__Given exercise__. Each line below is to be written out in full, exactly as shown.

____

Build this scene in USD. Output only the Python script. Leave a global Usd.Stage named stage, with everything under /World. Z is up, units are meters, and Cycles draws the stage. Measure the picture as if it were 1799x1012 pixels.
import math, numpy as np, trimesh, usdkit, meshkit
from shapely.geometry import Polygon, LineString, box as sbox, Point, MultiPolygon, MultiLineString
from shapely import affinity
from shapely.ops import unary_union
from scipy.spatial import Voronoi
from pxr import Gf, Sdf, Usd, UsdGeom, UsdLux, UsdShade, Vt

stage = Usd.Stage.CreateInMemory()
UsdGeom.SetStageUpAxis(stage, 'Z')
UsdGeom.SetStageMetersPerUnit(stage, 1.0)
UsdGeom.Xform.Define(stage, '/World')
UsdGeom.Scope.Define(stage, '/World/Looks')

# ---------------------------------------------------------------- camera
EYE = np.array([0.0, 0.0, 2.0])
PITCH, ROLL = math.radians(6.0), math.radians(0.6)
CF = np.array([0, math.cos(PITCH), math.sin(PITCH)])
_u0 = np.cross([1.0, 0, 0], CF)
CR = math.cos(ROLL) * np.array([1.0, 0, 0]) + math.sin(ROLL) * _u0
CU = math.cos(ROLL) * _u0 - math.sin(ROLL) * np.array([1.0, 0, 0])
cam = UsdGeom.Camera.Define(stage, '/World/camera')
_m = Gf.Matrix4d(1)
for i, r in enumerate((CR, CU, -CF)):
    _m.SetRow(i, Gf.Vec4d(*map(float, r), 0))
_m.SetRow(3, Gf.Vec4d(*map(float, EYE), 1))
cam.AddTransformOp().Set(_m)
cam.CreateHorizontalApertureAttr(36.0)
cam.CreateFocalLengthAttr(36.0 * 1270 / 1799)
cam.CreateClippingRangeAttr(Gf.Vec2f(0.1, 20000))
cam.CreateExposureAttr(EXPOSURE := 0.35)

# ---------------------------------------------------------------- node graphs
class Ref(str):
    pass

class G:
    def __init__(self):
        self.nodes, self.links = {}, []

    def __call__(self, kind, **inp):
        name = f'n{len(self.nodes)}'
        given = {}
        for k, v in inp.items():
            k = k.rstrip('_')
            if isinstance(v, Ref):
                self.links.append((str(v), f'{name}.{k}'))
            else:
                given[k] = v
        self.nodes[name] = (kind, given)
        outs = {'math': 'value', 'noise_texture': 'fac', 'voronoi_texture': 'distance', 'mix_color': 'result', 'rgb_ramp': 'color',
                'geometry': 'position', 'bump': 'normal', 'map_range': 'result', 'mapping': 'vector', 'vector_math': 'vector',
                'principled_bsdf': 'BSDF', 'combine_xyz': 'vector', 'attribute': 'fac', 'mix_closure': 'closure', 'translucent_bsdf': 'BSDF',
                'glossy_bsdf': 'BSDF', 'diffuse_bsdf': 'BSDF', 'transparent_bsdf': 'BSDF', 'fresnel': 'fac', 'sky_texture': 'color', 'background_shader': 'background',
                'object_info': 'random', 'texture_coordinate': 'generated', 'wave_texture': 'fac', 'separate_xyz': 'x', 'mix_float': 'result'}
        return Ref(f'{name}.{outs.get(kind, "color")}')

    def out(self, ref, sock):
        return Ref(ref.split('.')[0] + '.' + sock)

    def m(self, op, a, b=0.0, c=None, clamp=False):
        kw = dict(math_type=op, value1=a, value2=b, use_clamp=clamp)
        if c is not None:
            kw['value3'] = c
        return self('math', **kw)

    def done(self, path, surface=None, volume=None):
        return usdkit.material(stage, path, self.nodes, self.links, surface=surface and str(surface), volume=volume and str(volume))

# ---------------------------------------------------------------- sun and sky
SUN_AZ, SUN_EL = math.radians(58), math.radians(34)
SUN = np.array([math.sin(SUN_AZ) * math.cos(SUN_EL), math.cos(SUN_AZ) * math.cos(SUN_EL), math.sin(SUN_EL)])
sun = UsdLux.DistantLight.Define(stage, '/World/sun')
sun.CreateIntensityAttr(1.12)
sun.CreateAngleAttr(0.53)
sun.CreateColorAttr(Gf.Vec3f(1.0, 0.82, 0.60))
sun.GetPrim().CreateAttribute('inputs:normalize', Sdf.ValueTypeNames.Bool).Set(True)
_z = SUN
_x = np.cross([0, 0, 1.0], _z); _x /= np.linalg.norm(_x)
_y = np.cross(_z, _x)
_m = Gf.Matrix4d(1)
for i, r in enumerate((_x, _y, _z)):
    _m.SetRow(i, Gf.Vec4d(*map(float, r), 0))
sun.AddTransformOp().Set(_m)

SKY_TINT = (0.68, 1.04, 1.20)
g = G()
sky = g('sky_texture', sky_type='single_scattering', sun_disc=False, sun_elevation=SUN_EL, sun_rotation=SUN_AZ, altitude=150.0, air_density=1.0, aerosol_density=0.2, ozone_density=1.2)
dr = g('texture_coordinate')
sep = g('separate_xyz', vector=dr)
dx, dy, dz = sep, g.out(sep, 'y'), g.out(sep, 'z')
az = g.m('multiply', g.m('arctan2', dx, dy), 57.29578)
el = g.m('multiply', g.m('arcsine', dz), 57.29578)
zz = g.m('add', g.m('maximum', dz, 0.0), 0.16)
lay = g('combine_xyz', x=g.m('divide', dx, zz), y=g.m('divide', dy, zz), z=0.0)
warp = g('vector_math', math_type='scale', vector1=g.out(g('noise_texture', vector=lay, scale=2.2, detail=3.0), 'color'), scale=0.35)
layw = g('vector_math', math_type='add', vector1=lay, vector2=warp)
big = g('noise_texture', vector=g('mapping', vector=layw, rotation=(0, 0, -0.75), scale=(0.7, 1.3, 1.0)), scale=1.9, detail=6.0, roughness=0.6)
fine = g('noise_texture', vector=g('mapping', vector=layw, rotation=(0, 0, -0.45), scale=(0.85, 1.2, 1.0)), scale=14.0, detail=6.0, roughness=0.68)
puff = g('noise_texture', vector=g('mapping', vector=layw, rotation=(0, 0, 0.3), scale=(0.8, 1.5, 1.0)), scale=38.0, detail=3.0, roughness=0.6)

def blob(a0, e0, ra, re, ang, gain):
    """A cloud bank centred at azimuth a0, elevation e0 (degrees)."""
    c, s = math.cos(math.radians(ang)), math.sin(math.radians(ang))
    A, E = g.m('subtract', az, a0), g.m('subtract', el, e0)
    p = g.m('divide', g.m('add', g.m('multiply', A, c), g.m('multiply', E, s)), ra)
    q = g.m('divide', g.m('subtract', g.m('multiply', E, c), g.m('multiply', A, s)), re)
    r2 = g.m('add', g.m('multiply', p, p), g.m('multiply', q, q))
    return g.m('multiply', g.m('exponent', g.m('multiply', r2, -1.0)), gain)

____

__Answer to this task__.
Build this scene in USD. Output only the Python script. Leave a global Usd.Stage named stage, with everything under /World. Z is up, units are meters, and Cycles draws the stage. Measure the picture as if it were 1799x1012 pixels.
import math, numpy as np, trimesh, usdkit, meshkit
from shapely.geometry import Polygon, LineString, box as sbox, Point, MultiPolygon, MultiLineString
from shapely import affinity
from shapely.ops import unary_union
from scipy.spatial import Voronoi
from pxr import Gf, Sdf, Usd, UsdGeom, UsdLux, UsdShade, Vt

stage = Usd.Stage.CreateInMemory()
UsdGeom.SetStageUpAxis(stage, 'Z')
UsdGeom.SetStageMetersPerUnit(stage, 1.0)
UsdGeom.Xform.Define(stage, '/World')
UsdGeom.Scope.Define(stage, '/World/Looks')

# ---------------------------------------------------------------- camera
EYE = np.array([0.0, 0.0, 2.0])
PITCH, ROLL = math.radians(6.0), math.radians(0.6)
CF = np.array([0, math.cos(PITCH), math.sin(PITCH)])
_u0 = np.cross([1.0, 0, 0], CF)
CR = math.cos(ROLL) * np.array([1.0, 0, 0]) + math.sin(ROLL) * _u0
CU = math.cos(ROLL) * _u0 - math.sin(ROLL) * np.array([1.0, 0, 0])
cam = UsdGeom.Camera.Define(stage, '/World/camera')
_m = Gf.Matrix4d(1)
for i, r in enumerate((CR, CU, -CF)):
    _m.SetRow(i, Gf.Vec4d(*map(float, r), 0))
_m.SetRow(3, Gf.Vec4d(*map(float, EYE), 1))
cam.AddTransformOp().Set(_m)
cam.CreateHorizontalApertureAttr(36.0)
cam.CreateFocalLengthAttr(36.0 * 1270 / 1799)
cam.CreateClippingRangeAttr(Gf.Vec2f(0.1, 20000))
cam.CreateExposureAttr(EXPOSURE := 0.35)

# ---------------------------------------------------------------- node graphs
class Ref(str):
    pass

class G:
    def __init__(self):
        self.nodes, self.links = {}, []

    def __call__(self, kind, **inp):
        name = f'n{len(self.nodes)}'
        given = {}
        for k, v in inp.items():
            k = k.rstrip('_')
            if isinstance(v, Ref):
                self.links.append((str(v), f'{name}.{k}'))
            else:
                given[k] = v
        self.nodes[name] = (kind, given)
        outs = {'math': 'value', 'noise_texture': 'fac', 'voronoi_texture': 'distance', 'mix_color': 'result', 'rgb_ramp': 'color',
                'geometry': 'position', 'bump': 'normal', 'map_range': 'result', 'mapping': 'vector', 'vector_math': 'vector',
                'principled_bsdf': 'BSDF', 'combine_xyz': 'vector', 'attribute': 'fac', 'mix_closure': 'closure', 'translucent_bsdf': 'BSDF',
                'glossy_bsdf': 'BSDF', 'diffuse_bsdf': 'BSDF', 'transparent_bsdf': 'BSDF', 'fresnel': 'fac', 'sky_texture': 'color', 'background_shader': 'background',
                'object_info': 'random', 'texture_coordinate': 'generated', 'wave_texture': 'fac', 'separate_xyz': 'x', 'mix_float': 'result'}
        return Ref(f'{name}.{outs.get(kind, "color")}')

    def out(self, ref, sock):
        return Ref(ref.split('.')[0] + '.' + sock)

    def m(self, op, a, b=0.0, c=None, clamp=False):
        kw = dict(math_type=op, value1=a, value2=b, use_clamp=clamp)
        if c is not None:
            kw['value3'] = c
        return self('math', **kw)

    def done(self, path, surface=None, volume=None):
        return usdkit.material(stage, path, self.nodes, self.links, surface=surface and str(surface), volume=volume and str(volume))

# ---------------------------------------------------------------- sun and sky
SUN_AZ, SUN_EL = math.radians(58), math.radians(34)
SUN = np.array([math.sin(SUN_AZ) * math.cos(SUN_EL), math.cos(SUN_AZ) * math.cos(SUN_EL), math.sin(SUN_EL)])
sun = UsdLux.DistantLight.Define(stage, '/World/sun')
sun.CreateIntensityAttr(1.12)
sun.CreateAngleAttr(0.53)
sun.CreateColorAttr(Gf.Vec3f(1.0, 0.82, 0.60))
sun.GetPrim().CreateAttribute('inputs:normalize', Sdf.ValueTypeNames.Bool).Set(True)
_z = SUN
_x = np.cross([0, 0, 1.0], _z); _x /= np.linalg.norm(_x)
_y = np.cross(_z, _x)
_m = Gf.Matrix4d(1)
for i, r in enumerate((_x, _y, _z)):
    _m.SetRow(i, Gf.Vec4d(*map(float, r), 0))
sun.AddTransformOp().Set(_m)

SKY_TINT = (0.68, 1.04, 1.20)
g = G()
sky = g('sky_texture', sky_type='single_scattering', sun_disc=False, sun_elevation=SUN_EL, sun_rotation=SUN_AZ, altitude=150.0, air_density=1.0, aerosol_density=0.2, ozone_density=1.2)
dr = g('texture_coordinate')
sep = g('separate_xyz', vector=dr)
dx, dy, dz = sep, g.out(sep, 'y'), g.out(sep, 'z')
az = g.m('multiply', g.m('arctan2', dx, dy), 57.29578)
el = g.m('multiply', g.m('arcsine', dz), 57.29578)
zz = g.m('add', g.m('maximum', dz, 0.0), 0.16)
lay = g('combine_xyz', x=g.m('divide', dx, zz), y=g.m('divide', dy, zz), z=0.0)
warp = g('vector_math', math_type='scale', vector1=g.out(g('noise_texture', vector=lay, scale=2.2, detail=3.0), 'color'), scale=0.35)
layw = g('vector_math', math_type='add', vector1=lay, vector2=warp)
big = g('noise_texture', vector=g('mapping', vector=layw, rotation=(0, 0, -0.75), scale=(0.7, 1.3, 1.0)), scale=1.9, detail=6.0, roughness=0.6)
fine = g('noise_texture', vector=g('mapping', vector=layw, rotation=(0, 0, -0.45), scale=(0.85, 1.2, 1.0)), scale=14.0, detail=6.0, roughness=0.68)
puff = g('noise_texture', vector=g('mapping', vector=layw, rotation=(0, 0, 0.3), scale=(0.8, 1.5, 1.0)), scale=38.0, detail=3.0, roughness=0.6)

def blob(a0, e0, ra, re, ang, gain):
    """A cloud bank centred at azimuth a0, elevation e0 (degrees)."""
    c, s = math.cos(math.radians(ang)), math.sin(math.radians(ang))
    A, E = g.m('subtract', az, a0), g.m('subtract', el, e0)
    p = g.m('divide', g.m('add', g.m('multiply', A, c), g.m('multiply', E, s)), ra)
    q = g.m('divide', g.m('subtract', g.m('multiply', E, c), g.m('multiply', A, s)), re)
    r2 = g.m('add', g.m('multiply', p, p), g.m('multiply', q, q))
    return g.m('multiply', g.m('exponent', g.m('multiply', r2, -1.0)), gain)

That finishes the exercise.